**Data segment:**

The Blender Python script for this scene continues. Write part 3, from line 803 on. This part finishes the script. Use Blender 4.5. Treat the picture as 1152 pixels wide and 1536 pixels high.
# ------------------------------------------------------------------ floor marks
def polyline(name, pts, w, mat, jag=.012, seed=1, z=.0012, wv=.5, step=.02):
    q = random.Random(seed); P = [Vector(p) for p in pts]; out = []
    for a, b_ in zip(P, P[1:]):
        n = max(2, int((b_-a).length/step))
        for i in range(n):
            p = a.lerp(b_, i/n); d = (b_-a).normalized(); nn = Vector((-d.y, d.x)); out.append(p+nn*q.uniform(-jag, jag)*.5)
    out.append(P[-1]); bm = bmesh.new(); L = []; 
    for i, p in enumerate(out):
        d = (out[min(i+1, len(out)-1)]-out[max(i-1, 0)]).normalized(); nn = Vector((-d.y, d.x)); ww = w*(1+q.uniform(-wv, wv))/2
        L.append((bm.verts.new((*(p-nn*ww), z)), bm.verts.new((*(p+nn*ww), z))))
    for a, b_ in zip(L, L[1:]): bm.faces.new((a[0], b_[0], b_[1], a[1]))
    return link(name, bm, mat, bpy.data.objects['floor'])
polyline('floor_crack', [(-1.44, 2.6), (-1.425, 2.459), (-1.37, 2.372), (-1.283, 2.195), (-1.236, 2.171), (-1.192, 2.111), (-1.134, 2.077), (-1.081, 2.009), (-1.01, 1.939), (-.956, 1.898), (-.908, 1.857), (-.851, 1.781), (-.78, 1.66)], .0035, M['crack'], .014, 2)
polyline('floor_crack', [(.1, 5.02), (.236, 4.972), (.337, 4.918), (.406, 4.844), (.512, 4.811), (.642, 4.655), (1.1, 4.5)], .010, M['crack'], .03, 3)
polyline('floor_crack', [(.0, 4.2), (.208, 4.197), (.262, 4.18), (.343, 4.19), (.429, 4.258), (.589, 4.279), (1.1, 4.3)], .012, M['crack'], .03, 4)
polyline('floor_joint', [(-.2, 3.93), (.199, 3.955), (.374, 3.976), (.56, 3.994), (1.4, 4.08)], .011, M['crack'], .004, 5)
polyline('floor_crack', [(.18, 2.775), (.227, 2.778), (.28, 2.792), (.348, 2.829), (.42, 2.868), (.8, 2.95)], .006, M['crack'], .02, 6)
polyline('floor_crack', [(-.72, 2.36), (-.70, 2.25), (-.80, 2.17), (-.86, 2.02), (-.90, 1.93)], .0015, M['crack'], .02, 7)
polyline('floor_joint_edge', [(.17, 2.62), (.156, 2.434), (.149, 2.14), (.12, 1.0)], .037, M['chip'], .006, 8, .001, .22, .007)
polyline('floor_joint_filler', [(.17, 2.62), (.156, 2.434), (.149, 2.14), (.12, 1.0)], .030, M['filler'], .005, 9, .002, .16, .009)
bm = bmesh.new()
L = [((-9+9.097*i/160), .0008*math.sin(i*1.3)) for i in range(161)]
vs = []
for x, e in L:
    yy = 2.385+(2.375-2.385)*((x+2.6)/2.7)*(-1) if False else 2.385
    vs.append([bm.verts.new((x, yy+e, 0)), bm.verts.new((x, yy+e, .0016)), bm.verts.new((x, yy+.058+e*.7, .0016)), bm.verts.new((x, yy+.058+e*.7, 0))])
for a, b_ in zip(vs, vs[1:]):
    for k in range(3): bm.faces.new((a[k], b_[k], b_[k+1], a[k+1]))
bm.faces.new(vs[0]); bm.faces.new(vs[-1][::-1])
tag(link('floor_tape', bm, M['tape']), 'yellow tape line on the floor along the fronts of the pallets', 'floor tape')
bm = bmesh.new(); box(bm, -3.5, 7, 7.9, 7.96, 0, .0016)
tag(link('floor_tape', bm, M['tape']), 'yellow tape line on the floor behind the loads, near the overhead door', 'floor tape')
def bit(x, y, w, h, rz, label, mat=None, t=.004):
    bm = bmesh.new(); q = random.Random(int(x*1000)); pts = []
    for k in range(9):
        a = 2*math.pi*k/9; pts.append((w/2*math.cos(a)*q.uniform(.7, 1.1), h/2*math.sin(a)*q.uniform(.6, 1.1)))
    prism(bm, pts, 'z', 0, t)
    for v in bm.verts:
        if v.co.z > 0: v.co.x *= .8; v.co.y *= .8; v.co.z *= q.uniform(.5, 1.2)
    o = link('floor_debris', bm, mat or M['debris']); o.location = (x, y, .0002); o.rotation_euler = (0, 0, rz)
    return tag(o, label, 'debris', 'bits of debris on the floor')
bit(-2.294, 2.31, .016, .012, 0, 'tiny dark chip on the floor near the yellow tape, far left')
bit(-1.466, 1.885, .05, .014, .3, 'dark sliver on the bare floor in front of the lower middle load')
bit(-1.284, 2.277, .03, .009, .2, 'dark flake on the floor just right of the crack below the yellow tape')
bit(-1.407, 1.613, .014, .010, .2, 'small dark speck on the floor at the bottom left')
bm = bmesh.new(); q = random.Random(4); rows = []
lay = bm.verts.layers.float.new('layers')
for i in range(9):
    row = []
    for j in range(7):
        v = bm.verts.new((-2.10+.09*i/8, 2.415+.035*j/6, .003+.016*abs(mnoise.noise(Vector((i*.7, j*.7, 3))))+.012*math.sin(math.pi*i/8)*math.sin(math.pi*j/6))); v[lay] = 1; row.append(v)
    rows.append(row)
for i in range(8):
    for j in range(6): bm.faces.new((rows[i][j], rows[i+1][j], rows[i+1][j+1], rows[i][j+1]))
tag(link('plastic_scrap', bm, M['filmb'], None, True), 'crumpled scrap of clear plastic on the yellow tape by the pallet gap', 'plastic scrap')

**Given request:** Each line of the listing above should be output exactly.

**Correct response:**
The Blender Python script for this scene continues. Write part 3, from line 803 on. This part finishes the script. Use Blender 4.5. Treat the picture as 1152 pixels wide and 1536 pixels high.
# ------------------------------------------------------------------ floor marks
def polyline(name, pts, w, mat, jag=.012, seed=1, z=.0012, wv=.5, step=.02):
    q = random.Random(seed); P = [Vector(p) for p in pts]; out = []
    for a, b_ in zip(P, P[1:]):
        n = max(2, int((b_-a).length/step))
        for i in range(n):
            p = a.lerp(b_, i/n); d = (b_-a).normalized(); nn = Vector((-d.y, d.x)); out.append(p+nn*q.uniform(-jag, jag)*.5)
    out.append(P[-1]); bm = bmesh.new(); L = []; 
    for i, p in enumerate(out):
        d = (out[min(i+1, len(out)-1)]-out[max(i-1, 0)]).normalized(); nn = Vector((-d.y, d.x)); ww = w*(1+q.uniform(-wv, wv))/2
        L.append((bm.verts.new((*(p-nn*ww), z)), bm.verts.new((*(p+nn*ww), z))))
    for a, b_ in zip(L, L[1:]): bm.faces.new((a[0], b_[0], b_[1], a[1]))
    return link(name, bm, mat, bpy.data.objects['floor'])
polyline('floor_crack', [(-1.44, 2.6), (-1.425, 2.459), (-1.37, 2.372), (-1.283, 2.195), (-1.236, 2.171), (-1.192, 2.111), (-1.134, 2.077), (-1.081, 2.009), (-1.01, 1.939), (-.956, 1.898), (-.908, 1.857), (-.851, 1.781), (-.78, 1.66)], .0035, M['crack'], .014, 2)
polyline('floor_crack', [(.1, 5.02), (.236, 4.972), (.337, 4.918), (.406, 4.844), (.512, 4.811), (.642, 4.655), (1.1, 4.5)], .010, M['crack'], .03, 3)
polyline('floor_crack', [(.0, 4.2), (.208, 4.197), (.262, 4.18), (.343, 4.19), (.429, 4.258), (.589, 4.279), (1.1, 4.3)], .012, M['crack'], .03, 4)
polyline('floor_joint', [(-.2, 3.93), (.199, 3.955), (.374, 3.976), (.56, 3.994), (1.4, 4.08)], .011, M['crack'], .004, 5)
polyline('floor_crack', [(.18, 2.775), (.227, 2.778), (.28, 2.792), (.348, 2.829), (.42, 2.868), (.8, 2.95)], .006, M['crack'], .02, 6)
polyline('floor_crack', [(-.72, 2.36), (-.70, 2.25), (-.80, 2.17), (-.86, 2.02), (-.90, 1.93)], .0015, M['crack'], .02, 7)
polyline('floor_joint_edge', [(.17, 2.62), (.156, 2.434), (.149, 2.14), (.12, 1.0)], .037, M['chip'], .006, 8, .001, .22, .007)
polyline('floor_joint_filler', [(.17, 2.62), (.156, 2.434), (.149, 2.14), (.12, 1.0)], .030, M['filler'], .005, 9, .002, .16, .009)
bm = bmesh.new()
L = [((-9+9.097*i/160), .0008*math.sin(i*1.3)) for i in range(161)]
vs = []
for x, e in L:
    yy = 2.385+(2.375-2.385)*((x+2.6)/2.7)*(-1) if False else 2.385
    vs.append([bm.verts.new((x, yy+e, 0)), bm.verts.new((x, yy+e, .0016)), bm.verts.new((x, yy+.058+e*.7, .0016)), bm.verts.new((x, yy+.058+e*.7, 0))])
for a, b_ in zip(vs, vs[1:]):
    for k in range(3): bm.faces.new((a[k], b_[k], b_[k+1], a[k+1]))
bm.faces.new(vs[0]); bm.faces.new(vs[-1][::-1])
tag(link('floor_tape', bm, M['tape']), 'yellow tape line on the floor along the fronts of the pallets', 'floor tape')
bm = bmesh.new(); box(bm, -3.5, 7, 7.9, 7.96, 0, .0016)
tag(link('floor_tape', bm, M['tape']), 'yellow tape line on the floor behind the loads, near the overhead door', 'floor tape')
def bit(x, y, w, h, rz, label, mat=None, t=.004):
    bm = bmesh.new(); q = random.Random(int(x*1000)); pts = []
    for k in range(9):
        a = 2*math.pi*k/9; pts.append((w/2*math.cos(a)*q.uniform(.7, 1.1), h/2*math.sin(a)*q.uniform(.6, 1.1)))
    prism(bm, pts, 'z', 0, t)
    for v in bm.verts:
        if v.co.z > 0: v.co.x *= .8; v.co.y *= .8; v.co.z *= q.uniform(.5, 1.2)
    o = link('floor_debris', bm, mat or M['debris']); o.location = (x, y, .0002); o.rotation_euler = (0, 0, rz)
    return tag(o, label, 'debris', 'bits of debris on the floor')
bit(-2.294, 2.31, .016, .012, 0, 'tiny dark chip on the floor near the yellow tape, far left')
bit(-1.466, 1.885, .05, .014, .3, 'dark sliver on the bare floor in front of the lower middle load')
bit(-1.284, 2.277, .03, .009, .2, 'dark flake on the floor just right of the crack below the yellow tape')
bit(-1.407, 1.613, .014, .010, .2, 'small dark speck on the floor at the bottom left')
bm = bmesh.new(); q = random.Random(4); rows = []
lay = bm.verts.layers.float.new('layers')
for i in range(9):
    row = []
    for j in range(7):
        v = bm.verts.new((-2.10+.09*i/8, 2.415+.035*j/6, .003+.016*abs(mnoise.noise(Vector((i*.7, j*.7, 3))))+.012*math.sin(math.pi*i/8)*math.sin(math.pi*j/6))); v[lay] = 1; row.append(v)
    rows.append(row)
for i in range(8):
    for j in range(6): bm.faces.new((rows[i][j], rows[i+1][j], rows[i+1][j+1], rows[i][j+1]))
tag(link('plastic_scrap', bm, M['filmb'], None, True), 'crumpled scrap of clear plastic on the yellow tape by the pallet gap', 'plastic scrap')